Third Quarter 2016 Results

(in thousands) Q3/2016 Net Revenue Q3/2015 Net Revenue Change Incremental Diamond Net Revenue Q3/2016 Net Revenue Excluding Diamond Foods* Q3/2015 Net Revenue Change
Branded USD 428’868 USD 298’442 43.7 % USD 122’540 USD 306’328 USD 298’442 2.6 %
Partner Brand 73’821 75’396 -2.1 % 73’821 75’396 -2.1 %
Other 43’251 42’935 0.7 % 3’527 39’724 42’935 -7.5 %
Culinary 42’861 42’861
Total USD 588’801 USD 416’773 41.3 % USD 168’928 USD 419’873 USD 416’773 0.7 %

*The non-GAAP measure and related comparisons in the table above should be considered in addition to, not as a substitute for, our net revenue disclosure, as well as other measures of financial performance reported in accordance with GAAP, and may not be comparable to similarly titled measures used by other companies. Company management believes the presentation of 2016 Net Revenue Excluding Diamond Foods is useful for providing increased transparency and assisting investors in understanding our ongoing operating performance. Note: Due to the acquisition of Diamond, prior year Partner brand revenues from the sale of Kettle Brand® potato chips are now classified as Branded revenues. For the third quarter of 2015 the Company has reclassified USD8.8 million of Partner brand revenue associated with Kettle Brand® potato chips to Branded revenue to be consistent with current year presentation.

Total net revenue in the third quarter of 2016 was 588.8 million USD, an increase of 41.3 percent compared to net revenue of 416.8 million USD in the third quarter of 2015. Net revenue in the third quarter of 2016, excluding the contribution of the acquired Diamond Foods brands, included Branded category growth of 2.6 percent driven by an approximately 6 percent increase in volume. The increase in Branded net revenue was partially offset as Partner brand net revenue declined 2.1 percent and Other net revenue declined 7.5 percent. Excluding the contribution from Diamond Foods, net revenue in the third quarter of 2016 increased 0.7 percent compared to the third quarter of 2015.

Operating income in the third quarter of 2016 increased 93.6 percent to 47.9 million USD, as compared to 24.8 million USD in the third quarter of 2015. Excluding special items, operating income in the third quarter of 2016 increased 82.8 percent to 53.6 million USD, or 9.1 percent of net revenue, as compared to 29.3 million USD, or 7.0 percent percent of net revenue, in the third quarter of 2015. The improvement in operating margin was due to strong gross margin performance driven by manufacturing efficiencies and procurement savings as a result of the Company’s margin expansion initiatives and early synergy realization from the Diamond Foodscombination. The gross margin improvement was partially offset by the planned higher marketing, advertising and trade expenses to support growth of the Company’s core brands.

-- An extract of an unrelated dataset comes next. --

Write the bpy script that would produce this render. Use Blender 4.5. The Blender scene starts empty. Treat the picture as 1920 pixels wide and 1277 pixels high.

Other income, net, increased 3.6 million USD in the third quarter of 2016 compared to the third quarter of 2015. The increase was primarily due to income of 3.8 million USD associated with the settlement of a business interruption claim.

Adjusted Ebitda in the third quarter of 2016 increased 73.2 percent to 81.8 million USD, or 13.9 percent of revenue, as compared to adjusted Ebitda of 47.2 million USD, or 11.3 percent of revenue, in the third quarter of 2015. Adjusted Ebitda is a non-GAAP measure.

Net interest expense in the third quarter of 2016 increased to 9.2 million USD as compared to 2.9 million USD in the third quarter of 2015. The increase in net interest expense was the result of additional debt utilized to finance the acquisition of Diamond Foods.

The effective tax rate, excluding special items, was 29.2 percent in the third quarter of 2016 as compared to 30.6 percent in the third quarter of 2015. The effective tax rate for the third quarter of 2016 was favorably impacted by a reduction in the United Kingdom’s statutory income tax rate.

Outlook

For the full-year of fiscal 2016, the Company now expects earnings per diluted share to be in the range of 1.24 USD to 1.30 USD from 1.22 USD to 1.30 USD previously. The implied fourth quarter guidance range reflects the historically strong seasonal contribution of the Diamond of California culinary nut business. The Company’s fiscal 2016 outlook excludes special items and charges associated with the acquisition of Diamond Foods. In addition, the full-year outlook also includes an estimated negative impact from purchase accounting adjustments. The Company has fine-tuned this estimate to approximately 0.08 USD to 0.10 USD from 0.10 USD to 0.12 USD previously. The Company’s 2016 full-year outlook also includes the following assumptions:

  • Net revenue of 2’290 million USD to 2’310 million USD;
    • Excluding the contribution from Diamond Foods net revenue growth is expected to be approximately flat to up 1.5 percent;
    • Net revenue contribution from Diamond Foods for the 10 months beginning February 29, 2016, of approximately 630 million USD to 640 million USD, net of the impact of inter-company eliminations and reflecting the negative impact of net price realization from lower walnut costs and unfavorable foreign currency;
  • Adjusted Ebitda of 310 million USD to 320 million USD; and
  • Capital expenditures of 75 million USD to 80 million USD.

The Company’s 2016 full-year outlook is also based on the following assumptions, reflecting the acquisition of Diamond Foods:

  • Net interest expense of 32.5 million USD to 33.5 million USD;
  • Effective tax rate of 33.5 percent to 34.0 percent; and
  • Weighted average diluted share count of approximately 93 million to 94 million shares.

*Full-year 2016 GAAP guidance are not provided in this release due to the likely occurrence of one or more of the following items where the Company is unable to reliably forecast the timing and magnitude: Continued transaction and integration related costs associated with the acquisition of Diamond Foods, other potential transactions and their related costs, settlements of contingent liabilities, possible gains or losses on the sale of businesses or other assets, restructuring costs, impairment charges, and the income tax effects of these.